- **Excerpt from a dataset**
====

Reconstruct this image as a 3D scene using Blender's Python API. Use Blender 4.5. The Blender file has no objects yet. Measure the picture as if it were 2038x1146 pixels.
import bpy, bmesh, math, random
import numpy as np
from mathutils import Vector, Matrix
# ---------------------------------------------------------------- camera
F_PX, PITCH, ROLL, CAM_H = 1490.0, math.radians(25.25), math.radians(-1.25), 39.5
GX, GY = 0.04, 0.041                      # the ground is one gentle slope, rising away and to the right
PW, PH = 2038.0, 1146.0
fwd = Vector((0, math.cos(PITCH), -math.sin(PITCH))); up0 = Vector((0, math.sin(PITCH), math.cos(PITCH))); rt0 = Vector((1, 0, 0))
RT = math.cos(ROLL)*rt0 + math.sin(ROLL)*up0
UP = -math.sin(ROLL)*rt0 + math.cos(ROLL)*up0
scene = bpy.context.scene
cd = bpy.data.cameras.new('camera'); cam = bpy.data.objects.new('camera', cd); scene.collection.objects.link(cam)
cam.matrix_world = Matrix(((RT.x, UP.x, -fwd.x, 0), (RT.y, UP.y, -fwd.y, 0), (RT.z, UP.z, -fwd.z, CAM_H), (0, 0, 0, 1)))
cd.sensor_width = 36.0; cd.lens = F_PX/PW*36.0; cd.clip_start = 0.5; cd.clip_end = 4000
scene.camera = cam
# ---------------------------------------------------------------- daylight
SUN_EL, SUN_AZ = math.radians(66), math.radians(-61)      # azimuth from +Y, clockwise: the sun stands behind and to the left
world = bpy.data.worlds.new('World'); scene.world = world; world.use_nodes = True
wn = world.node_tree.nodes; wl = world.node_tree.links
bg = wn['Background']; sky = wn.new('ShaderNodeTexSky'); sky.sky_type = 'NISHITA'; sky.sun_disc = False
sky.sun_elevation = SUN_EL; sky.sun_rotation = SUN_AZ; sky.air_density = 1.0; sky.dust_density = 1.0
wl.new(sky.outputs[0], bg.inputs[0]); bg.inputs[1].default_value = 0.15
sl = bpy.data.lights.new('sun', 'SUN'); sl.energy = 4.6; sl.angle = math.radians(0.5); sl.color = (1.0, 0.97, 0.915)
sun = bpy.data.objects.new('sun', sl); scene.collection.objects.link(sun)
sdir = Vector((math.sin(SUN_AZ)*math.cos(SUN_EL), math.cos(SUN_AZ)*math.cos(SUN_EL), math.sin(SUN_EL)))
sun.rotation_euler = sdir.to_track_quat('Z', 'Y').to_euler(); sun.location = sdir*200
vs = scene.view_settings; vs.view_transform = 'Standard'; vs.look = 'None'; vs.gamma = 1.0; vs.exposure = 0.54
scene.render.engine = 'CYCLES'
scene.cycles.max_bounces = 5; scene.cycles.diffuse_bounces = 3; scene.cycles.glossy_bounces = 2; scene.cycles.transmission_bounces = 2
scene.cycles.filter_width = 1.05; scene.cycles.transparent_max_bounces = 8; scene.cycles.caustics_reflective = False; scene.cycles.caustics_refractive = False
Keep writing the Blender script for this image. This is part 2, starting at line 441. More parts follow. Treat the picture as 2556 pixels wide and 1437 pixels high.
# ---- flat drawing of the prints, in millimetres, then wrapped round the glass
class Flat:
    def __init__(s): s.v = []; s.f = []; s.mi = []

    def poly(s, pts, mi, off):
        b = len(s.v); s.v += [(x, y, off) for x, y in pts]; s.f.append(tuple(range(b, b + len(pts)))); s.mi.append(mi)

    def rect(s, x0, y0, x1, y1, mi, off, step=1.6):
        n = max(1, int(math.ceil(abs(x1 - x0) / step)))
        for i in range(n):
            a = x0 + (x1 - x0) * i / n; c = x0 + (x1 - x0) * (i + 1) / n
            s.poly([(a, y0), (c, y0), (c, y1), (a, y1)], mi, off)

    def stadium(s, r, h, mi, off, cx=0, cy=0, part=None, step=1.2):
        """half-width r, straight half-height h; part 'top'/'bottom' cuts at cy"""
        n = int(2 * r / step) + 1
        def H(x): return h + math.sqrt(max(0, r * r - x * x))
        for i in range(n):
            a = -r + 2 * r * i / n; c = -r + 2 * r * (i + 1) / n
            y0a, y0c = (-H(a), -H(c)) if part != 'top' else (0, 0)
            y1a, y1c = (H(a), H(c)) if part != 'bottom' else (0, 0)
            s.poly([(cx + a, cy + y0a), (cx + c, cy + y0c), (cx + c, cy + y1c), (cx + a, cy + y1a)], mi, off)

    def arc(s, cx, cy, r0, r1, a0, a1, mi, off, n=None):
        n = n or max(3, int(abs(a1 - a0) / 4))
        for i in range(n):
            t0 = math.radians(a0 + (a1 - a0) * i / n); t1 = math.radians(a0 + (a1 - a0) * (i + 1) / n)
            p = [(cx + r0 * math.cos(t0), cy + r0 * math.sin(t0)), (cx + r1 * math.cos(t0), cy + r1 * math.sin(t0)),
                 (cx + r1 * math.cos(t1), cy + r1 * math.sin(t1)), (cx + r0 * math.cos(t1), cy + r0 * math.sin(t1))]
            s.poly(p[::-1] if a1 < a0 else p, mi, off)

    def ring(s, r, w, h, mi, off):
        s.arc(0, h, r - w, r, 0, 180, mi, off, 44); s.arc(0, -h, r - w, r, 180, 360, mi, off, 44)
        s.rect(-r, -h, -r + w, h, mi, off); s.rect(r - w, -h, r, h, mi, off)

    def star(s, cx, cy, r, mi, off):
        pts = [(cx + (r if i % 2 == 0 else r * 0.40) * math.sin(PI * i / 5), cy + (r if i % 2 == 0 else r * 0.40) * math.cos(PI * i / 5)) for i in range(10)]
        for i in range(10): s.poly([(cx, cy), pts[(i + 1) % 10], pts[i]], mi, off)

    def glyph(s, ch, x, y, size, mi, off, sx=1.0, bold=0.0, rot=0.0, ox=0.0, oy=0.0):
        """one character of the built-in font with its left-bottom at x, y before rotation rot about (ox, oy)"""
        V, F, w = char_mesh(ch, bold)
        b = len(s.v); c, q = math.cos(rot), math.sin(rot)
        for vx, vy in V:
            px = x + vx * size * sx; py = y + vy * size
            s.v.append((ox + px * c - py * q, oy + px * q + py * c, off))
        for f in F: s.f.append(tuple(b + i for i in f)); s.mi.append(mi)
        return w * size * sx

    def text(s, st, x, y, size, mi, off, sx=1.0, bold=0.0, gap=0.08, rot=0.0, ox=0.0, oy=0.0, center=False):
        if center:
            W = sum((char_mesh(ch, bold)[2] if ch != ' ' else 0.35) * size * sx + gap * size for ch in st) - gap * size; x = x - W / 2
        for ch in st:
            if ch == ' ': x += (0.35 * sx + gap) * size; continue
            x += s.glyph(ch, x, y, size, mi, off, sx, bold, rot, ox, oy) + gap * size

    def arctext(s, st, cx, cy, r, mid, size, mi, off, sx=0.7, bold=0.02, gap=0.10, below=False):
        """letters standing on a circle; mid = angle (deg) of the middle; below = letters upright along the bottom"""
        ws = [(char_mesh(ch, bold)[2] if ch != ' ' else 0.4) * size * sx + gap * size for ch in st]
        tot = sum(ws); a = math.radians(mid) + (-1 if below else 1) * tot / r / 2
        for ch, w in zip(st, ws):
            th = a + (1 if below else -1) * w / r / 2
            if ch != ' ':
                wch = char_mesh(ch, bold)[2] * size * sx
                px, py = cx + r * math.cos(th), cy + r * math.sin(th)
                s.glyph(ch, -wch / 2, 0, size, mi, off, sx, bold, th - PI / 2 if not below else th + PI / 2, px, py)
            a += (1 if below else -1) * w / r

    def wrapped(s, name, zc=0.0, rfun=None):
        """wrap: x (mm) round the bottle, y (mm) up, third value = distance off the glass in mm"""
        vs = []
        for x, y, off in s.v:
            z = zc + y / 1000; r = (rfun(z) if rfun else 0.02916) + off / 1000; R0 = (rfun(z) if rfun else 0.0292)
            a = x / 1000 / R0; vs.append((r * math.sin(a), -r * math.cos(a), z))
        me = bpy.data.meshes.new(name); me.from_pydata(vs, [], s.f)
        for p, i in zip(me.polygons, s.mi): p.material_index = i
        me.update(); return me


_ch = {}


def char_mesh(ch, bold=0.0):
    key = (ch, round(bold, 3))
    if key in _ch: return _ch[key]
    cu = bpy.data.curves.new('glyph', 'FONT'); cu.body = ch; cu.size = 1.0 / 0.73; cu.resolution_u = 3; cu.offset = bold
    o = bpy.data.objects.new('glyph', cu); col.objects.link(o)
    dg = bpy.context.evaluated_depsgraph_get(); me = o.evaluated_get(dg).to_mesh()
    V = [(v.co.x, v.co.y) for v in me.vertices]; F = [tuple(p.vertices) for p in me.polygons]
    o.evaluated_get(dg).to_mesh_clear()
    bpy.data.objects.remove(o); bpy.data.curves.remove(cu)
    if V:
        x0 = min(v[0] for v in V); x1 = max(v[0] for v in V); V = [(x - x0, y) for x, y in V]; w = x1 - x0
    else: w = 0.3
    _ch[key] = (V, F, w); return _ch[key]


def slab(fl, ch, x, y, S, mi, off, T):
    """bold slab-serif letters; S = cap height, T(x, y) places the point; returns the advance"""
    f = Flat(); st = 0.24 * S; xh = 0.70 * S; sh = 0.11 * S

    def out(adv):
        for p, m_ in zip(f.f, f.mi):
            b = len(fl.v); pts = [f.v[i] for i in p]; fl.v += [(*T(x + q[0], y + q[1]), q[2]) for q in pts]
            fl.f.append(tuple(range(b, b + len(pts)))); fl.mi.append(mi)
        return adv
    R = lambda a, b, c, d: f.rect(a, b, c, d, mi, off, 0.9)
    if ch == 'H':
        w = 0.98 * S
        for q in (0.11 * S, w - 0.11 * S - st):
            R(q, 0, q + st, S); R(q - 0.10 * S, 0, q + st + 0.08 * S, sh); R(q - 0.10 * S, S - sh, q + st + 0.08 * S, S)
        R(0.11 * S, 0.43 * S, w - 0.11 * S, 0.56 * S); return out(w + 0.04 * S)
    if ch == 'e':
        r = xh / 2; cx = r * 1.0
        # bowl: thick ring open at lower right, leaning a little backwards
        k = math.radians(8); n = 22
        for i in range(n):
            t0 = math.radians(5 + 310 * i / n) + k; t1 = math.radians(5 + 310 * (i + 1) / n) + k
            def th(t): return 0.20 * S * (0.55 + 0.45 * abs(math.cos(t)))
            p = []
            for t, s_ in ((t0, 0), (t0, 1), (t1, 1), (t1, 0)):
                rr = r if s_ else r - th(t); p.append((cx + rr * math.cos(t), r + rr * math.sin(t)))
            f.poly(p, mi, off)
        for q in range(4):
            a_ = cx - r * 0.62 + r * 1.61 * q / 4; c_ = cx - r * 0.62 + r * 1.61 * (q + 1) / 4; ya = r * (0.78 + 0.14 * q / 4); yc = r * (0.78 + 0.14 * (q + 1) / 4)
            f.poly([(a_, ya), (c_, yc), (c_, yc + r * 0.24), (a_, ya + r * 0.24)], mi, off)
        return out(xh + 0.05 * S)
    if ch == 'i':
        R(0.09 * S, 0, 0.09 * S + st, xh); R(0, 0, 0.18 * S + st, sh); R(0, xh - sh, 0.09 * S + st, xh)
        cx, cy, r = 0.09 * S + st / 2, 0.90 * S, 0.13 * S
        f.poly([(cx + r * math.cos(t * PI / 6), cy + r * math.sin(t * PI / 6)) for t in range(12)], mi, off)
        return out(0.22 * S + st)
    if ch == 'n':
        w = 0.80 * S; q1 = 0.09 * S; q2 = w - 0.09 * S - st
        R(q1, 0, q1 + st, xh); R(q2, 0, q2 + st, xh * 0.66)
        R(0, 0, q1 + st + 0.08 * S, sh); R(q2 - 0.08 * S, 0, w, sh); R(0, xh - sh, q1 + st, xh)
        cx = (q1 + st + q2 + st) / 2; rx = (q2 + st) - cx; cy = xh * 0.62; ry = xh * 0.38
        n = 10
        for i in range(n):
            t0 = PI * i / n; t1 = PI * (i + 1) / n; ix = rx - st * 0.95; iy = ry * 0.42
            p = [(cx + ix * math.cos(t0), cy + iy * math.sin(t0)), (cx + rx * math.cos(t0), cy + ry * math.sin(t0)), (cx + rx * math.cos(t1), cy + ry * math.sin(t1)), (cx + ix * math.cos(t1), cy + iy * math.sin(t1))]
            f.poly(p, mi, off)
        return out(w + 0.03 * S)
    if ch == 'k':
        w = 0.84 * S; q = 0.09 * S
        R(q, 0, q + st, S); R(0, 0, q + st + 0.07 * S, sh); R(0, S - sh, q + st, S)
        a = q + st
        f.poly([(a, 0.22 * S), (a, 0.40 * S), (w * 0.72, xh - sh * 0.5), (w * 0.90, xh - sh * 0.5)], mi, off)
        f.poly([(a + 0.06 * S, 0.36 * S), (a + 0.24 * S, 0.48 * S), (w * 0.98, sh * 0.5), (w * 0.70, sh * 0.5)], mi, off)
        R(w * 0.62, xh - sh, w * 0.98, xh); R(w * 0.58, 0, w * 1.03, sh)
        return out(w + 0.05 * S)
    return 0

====

- **Goal**
Look through the entries above and quote exactly the lines from the line with "Keep writing the" to the line with "b = len(s.v); s.v", counting both of those lines.

- **Expected output**
Keep writing the Blender script for this image. This is part 2, starting at line 441. More parts follow. Treat the picture as 2556 pixels wide and 1437 pixels high.
# ---- flat drawing of the prints, in millimetres, then wrapped round the glass
class Flat:
    def __init__(s): s.v = []; s.f = []; s.mi = []

    def poly(s, pts, mi, off):
        b = len(s.v); s.v += [(x, y, off) for x, y in pts]; s.f.append(tuple(range(b, b + len(pts)))); s.mi.append(mi)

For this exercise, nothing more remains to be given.